<<<<

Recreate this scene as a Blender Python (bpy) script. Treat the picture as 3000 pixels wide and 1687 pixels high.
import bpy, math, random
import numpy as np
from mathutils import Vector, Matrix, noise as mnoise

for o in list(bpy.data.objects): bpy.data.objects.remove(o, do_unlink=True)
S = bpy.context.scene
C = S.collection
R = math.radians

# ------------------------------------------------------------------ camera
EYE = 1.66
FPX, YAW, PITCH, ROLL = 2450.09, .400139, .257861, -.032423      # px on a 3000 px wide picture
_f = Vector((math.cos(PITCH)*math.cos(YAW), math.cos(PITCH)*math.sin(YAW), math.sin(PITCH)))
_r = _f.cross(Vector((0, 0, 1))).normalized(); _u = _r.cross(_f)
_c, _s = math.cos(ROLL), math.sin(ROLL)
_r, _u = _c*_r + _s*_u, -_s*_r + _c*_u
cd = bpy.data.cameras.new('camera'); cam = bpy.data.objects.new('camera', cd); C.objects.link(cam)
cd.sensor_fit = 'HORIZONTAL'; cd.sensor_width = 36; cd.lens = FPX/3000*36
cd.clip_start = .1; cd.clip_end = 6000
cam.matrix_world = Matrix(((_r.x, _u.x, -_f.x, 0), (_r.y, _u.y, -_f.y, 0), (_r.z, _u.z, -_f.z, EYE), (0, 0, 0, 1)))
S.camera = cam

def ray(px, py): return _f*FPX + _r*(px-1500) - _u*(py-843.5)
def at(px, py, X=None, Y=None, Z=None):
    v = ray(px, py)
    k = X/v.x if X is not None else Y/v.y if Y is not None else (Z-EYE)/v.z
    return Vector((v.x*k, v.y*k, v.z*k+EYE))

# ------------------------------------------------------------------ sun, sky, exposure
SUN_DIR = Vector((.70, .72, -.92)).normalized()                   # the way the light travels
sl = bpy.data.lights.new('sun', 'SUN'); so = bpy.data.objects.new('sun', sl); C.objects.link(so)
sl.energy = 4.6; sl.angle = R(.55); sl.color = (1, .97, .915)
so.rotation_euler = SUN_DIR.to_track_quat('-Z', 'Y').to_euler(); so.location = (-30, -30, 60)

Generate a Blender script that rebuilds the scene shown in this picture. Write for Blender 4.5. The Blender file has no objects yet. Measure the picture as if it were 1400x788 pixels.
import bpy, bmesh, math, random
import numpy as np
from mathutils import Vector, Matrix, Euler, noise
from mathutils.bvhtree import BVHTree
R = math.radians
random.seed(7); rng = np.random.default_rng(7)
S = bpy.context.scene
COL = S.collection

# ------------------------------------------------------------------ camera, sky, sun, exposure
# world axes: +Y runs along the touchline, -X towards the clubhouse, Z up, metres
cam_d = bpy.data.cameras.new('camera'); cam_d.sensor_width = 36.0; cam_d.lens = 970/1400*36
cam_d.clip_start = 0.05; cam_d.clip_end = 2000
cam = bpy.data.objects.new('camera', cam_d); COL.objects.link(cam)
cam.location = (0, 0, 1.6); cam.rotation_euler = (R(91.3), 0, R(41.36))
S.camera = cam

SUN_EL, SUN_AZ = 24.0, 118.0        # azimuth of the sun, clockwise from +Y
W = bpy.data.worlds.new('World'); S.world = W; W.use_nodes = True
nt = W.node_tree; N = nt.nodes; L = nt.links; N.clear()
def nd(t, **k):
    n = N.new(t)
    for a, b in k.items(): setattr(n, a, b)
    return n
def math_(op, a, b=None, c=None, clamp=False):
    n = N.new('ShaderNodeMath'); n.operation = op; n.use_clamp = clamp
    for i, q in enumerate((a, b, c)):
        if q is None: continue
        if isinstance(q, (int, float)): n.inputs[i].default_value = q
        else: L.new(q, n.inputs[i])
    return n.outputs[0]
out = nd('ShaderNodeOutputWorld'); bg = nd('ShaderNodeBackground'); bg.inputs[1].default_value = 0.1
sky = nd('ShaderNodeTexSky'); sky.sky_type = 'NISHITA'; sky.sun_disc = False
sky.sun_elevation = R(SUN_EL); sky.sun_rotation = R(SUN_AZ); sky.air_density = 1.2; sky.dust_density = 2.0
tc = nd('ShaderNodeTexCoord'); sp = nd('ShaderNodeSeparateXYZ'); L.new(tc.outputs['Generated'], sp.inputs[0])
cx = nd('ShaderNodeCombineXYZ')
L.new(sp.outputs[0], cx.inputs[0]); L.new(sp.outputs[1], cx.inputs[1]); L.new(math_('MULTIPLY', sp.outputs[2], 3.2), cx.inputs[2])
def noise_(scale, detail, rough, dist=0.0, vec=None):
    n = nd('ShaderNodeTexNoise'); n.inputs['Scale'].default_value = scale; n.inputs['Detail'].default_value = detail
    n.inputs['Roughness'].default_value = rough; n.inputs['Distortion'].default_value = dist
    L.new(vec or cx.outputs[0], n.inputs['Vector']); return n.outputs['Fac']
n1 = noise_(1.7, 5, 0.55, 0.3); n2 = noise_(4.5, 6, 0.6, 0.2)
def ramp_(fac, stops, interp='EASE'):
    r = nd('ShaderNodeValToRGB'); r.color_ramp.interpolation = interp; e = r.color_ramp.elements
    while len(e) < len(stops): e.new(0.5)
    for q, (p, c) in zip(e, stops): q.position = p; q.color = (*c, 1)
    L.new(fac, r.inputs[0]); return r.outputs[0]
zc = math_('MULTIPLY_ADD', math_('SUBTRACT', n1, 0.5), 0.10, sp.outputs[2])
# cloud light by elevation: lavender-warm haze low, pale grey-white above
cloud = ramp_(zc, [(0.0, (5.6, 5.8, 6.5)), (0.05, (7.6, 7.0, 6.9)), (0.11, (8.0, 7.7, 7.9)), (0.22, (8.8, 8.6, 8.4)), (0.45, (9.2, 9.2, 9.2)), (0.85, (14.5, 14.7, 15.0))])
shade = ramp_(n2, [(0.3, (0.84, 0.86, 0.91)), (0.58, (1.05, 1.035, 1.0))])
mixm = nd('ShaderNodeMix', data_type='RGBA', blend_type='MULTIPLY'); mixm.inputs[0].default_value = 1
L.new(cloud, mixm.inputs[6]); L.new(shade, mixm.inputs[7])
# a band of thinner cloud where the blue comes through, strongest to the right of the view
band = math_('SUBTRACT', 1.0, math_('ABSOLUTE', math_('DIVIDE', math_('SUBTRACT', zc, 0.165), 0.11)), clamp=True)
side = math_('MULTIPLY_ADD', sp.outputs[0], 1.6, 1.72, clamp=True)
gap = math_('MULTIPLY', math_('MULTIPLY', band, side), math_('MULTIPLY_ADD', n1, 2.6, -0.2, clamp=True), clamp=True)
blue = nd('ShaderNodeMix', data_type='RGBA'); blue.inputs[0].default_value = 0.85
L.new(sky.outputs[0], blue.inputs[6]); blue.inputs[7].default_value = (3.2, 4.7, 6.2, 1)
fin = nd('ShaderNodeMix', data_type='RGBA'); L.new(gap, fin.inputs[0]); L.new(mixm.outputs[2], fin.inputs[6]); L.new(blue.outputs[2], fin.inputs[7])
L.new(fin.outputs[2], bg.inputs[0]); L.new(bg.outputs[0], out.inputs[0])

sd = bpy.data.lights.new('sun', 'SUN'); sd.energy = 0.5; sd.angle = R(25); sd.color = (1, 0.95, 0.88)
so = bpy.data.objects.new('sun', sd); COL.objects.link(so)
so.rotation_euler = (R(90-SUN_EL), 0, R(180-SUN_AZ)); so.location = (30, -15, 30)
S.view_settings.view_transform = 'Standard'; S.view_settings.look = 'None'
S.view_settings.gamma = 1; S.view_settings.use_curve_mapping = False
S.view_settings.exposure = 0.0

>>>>

**WRITTEN TASK:**
Restate all of the entries exactly, please.

**SOLUTION TO THE PROBLEM:**
Recreate this scene as a Blender Python (bpy) script. Treat the picture as 3000 pixels wide and 1687 pixels high.
import bpy, math, random
import numpy as np
from mathutils import Vector, Matrix, noise as mnoise

for o in list(bpy.data.objects): bpy.data.objects.remove(o, do_unlink=True)
S = bpy.context.scene
C = S.collection
R = math.radians

# ------------------------------------------------------------------ camera
EYE = 1.66
FPX, YAW, PITCH, ROLL = 2450.09, .400139, .257861, -.032423      # px on a 3000 px wide picture
_f = Vector((math.cos(PITCH)*math.cos(YAW), math.cos(PITCH)*math.sin(YAW), math.sin(PITCH)))
_r = _f.cross(Vector((0, 0, 1))).normalized(); _u = _r.cross(_f)
_c, _s = math.cos(ROLL), math.sin(ROLL)
_r, _u = _c*_r + _s*_u, -_s*_r + _c*_u
cd = bpy.data.cameras.new('camera'); cam = bpy.data.objects.new('camera', cd); C.objects.link(cam)
cd.sensor_fit = 'HORIZONTAL'; cd.sensor_width = 36; cd.lens = FPX/3000*36
cd.clip_start = .1; cd.clip_end = 6000
cam.matrix_world = Matrix(((_r.x, _u.x, -_f.x, 0), (_r.y, _u.y, -_f.y, 0), (_r.z, _u.z, -_f.z, EYE), (0, 0, 0, 1)))
S.camera = cam

def ray(px, py): return _f*FPX + _r*(px-1500) - _u*(py-843.5)
def at(px, py, X=None, Y=None, Z=None):
    v = ray(px, py)
    k = X/v.x if X is not None else Y/v.y if Y is not None else (Z-EYE)/v.z
    return Vector((v.x*k, v.y*k, v.z*k+EYE))

# ------------------------------------------------------------------ sun, sky, exposure
SUN_DIR = Vector((.70, .72, -.92)).normalized()                   # the way the light travels
sl = bpy.data.lights.new('sun', 'SUN'); so = bpy.data.objects.new('sun', sl); C.objects.link(so)
sl.energy = 4.6; sl.angle = R(.55); sl.color = (1, .97, .915)
so.rotation_euler = SUN_DIR.to_track_quat('-Z', 'Y').to_euler(); so.location = (-30, -30, 60)

Generate a Blender script that rebuilds the scene shown in this picture. Write for Blender 4.5. The Blender file has no objects yet. Measure the picture as if it were 1400x788 pixels.
import bpy, bmesh, math, random
import numpy as np
from mathutils import Vector, Matrix, Euler, noise
from mathutils.bvhtree import BVHTree
R = math.radians
random.seed(7); rng = np.random.default_rng(7)
S = bpy.context.scene
COL = S.collection

# ------------------------------------------------------------------ camera, sky, sun, exposure
# world axes: +Y runs along the touchline, -X towards the clubhouse, Z up, metres
cam_d = bpy.data.cameras.new('camera'); cam_d.sensor_width = 36.0; cam_d.lens = 970/1400*36
cam_d.clip_start = 0.05; cam_d.clip_end = 2000
cam = bpy.data.objects.new('camera', cam_d); COL.objects.link(cam)
cam.location = (0, 0, 1.6); cam.rotation_euler = (R(91.3), 0, R(41.36))
S.camera = cam

SUN_EL, SUN_AZ = 24.0, 118.0        # azimuth of the sun, clockwise from +Y
W = bpy.data.worlds.new('World'); S.world = W; W.use_nodes = True
nt = W.node_tree; N = nt.nodes; L = nt.links; N.clear()
def nd(t, **k):
    n = N.new(t)
    for a, b in k.items(): setattr(n, a, b)
    return n
def math_(op, a, b=None, c=None, clamp=False):
    n = N.new('ShaderNodeMath'); n.operation = op; n.use_clamp = clamp
    for i, q in enumerate((a, b, c)):
        if q is None: continue
        if isinstance(q, (int, float)): n.inputs[i].default_value = q
        else: L.new(q, n.inputs[i])
    return n.outputs[0]
out = nd('ShaderNodeOutputWorld'); bg = nd('ShaderNodeBackground'); bg.inputs[1].default_value = 0.1
sky = nd('ShaderNodeTexSky'); sky.sky_type = 'NISHITA'; sky.sun_disc = False
sky.sun_elevation = R(SUN_EL); sky.sun_rotation = R(SUN_AZ); sky.air_density = 1.2; sky.dust_density = 2.0
tc = nd('ShaderNodeTexCoord'); sp = nd('ShaderNodeSeparateXYZ'); L.new(tc.outputs['Generated'], sp.inputs[0])
cx = nd('ShaderNodeCombineXYZ')
L.new(sp.outputs[0], cx.inputs[0]); L.new(sp.outputs[1], cx.inputs[1]); L.new(math_('MULTIPLY', sp.outputs[2], 3.2), cx.inputs[2])
def noise_(scale, detail, rough, dist=0.0, vec=None):
    n = nd('ShaderNodeTexNoise'); n.inputs['Scale'].default_value = scale; n.inputs['Detail'].default_value = detail
    n.inputs['Roughness'].default_value = rough; n.inputs['Distortion'].default_value = dist
    L.new(vec or cx.outputs[0], n.inputs['Vector']); return n.outputs['Fac']
n1 = noise_(1.7, 5, 0.55, 0.3); n2 = noise_(4.5, 6, 0.6, 0.2)
def ramp_(fac, stops, interp='EASE'):
    r = nd('ShaderNodeValToRGB'); r.color_ramp.interpolation = interp; e = r.color_ramp.elements
    while len(e) < len(stops): e.new(0.5)
    for q, (p, c) in zip(e, stops): q.position = p; q.color = (*c, 1)
    L.new(fac, r.inputs[0]); return r.outputs[0]
zc = math_('MULTIPLY_ADD', math_('SUBTRACT', n1, 0.5), 0.10, sp.outputs[2])
# cloud light by elevation: lavender-warm haze low, pale grey-white above
cloud = ramp_(zc, [(0.0, (5.6, 5.8, 6.5)), (0.05, (7.6, 7.0, 6.9)), (0.11, (8.0, 7.7, 7.9)), (0.22, (8.8, 8.6, 8.4)), (0.45, (9.2, 9.2, 9.2)), (0.85, (14.5, 14.7, 15.0))])
shade = ramp_(n2, [(0.3, (0.84, 0.86, 0.91)), (0.58, (1.05, 1.035, 1.0))])
mixm = nd('ShaderNodeMix', data_type='RGBA', blend_type='MULTIPLY'); mixm.inputs[0].default_value = 1
L.new(cloud, mixm.inputs[6]); L.new(shade, mixm.inputs[7])
# a band of thinner cloud where the blue comes through, strongest to the right of the view
band = math_('SUBTRACT', 1.0, math_('ABSOLUTE', math_('DIVIDE', math_('SUBTRACT', zc, 0.165), 0.11)), clamp=True)
side = math_('MULTIPLY_ADD', sp.outputs[0], 1.6, 1.72, clamp=True)
gap = math_('MULTIPLY', math_('MULTIPLY', band, side), math_('MULTIPLY_ADD', n1, 2.6, -0.2, clamp=True), clamp=True)
blue = nd('ShaderNodeMix', data_type='RGBA'); blue.inputs[0].default_value = 0.85
L.new(sky.outputs[0], blue.inputs[6]); blue.inputs[7].default_value = (3.2, 4.7, 6.2, 1)
fin = nd('ShaderNodeMix', data_type='RGBA'); L.new(gap, fin.inputs[0]); L.new(mixm.outputs[2], fin.inputs[6]); L.new(blue.outputs[2], fin.inputs[7])
L.new(fin.outputs[2], bg.inputs[0]); L.new(bg.outputs[0], out.inputs[0])

sd = bpy.data.lights.new('sun', 'SUN'); sd.energy = 0.5; sd.angle = R(25); sd.color = (1, 0.95, 0.88)
so = bpy.data.objects.new('sun', sd); COL.objects.link(so)
so.rotation_euler = (R(90-SUN_EL), 0, R(180-SUN_AZ)); so.location = (30, -15, 30)
S.view_settings.view_transform = 'Standard'; S.view_settings.look = 'None'
S.view_settings.gamma = 1; S.view_settings.use_curve_mapping = False
S.view_settings.exposure = 0.0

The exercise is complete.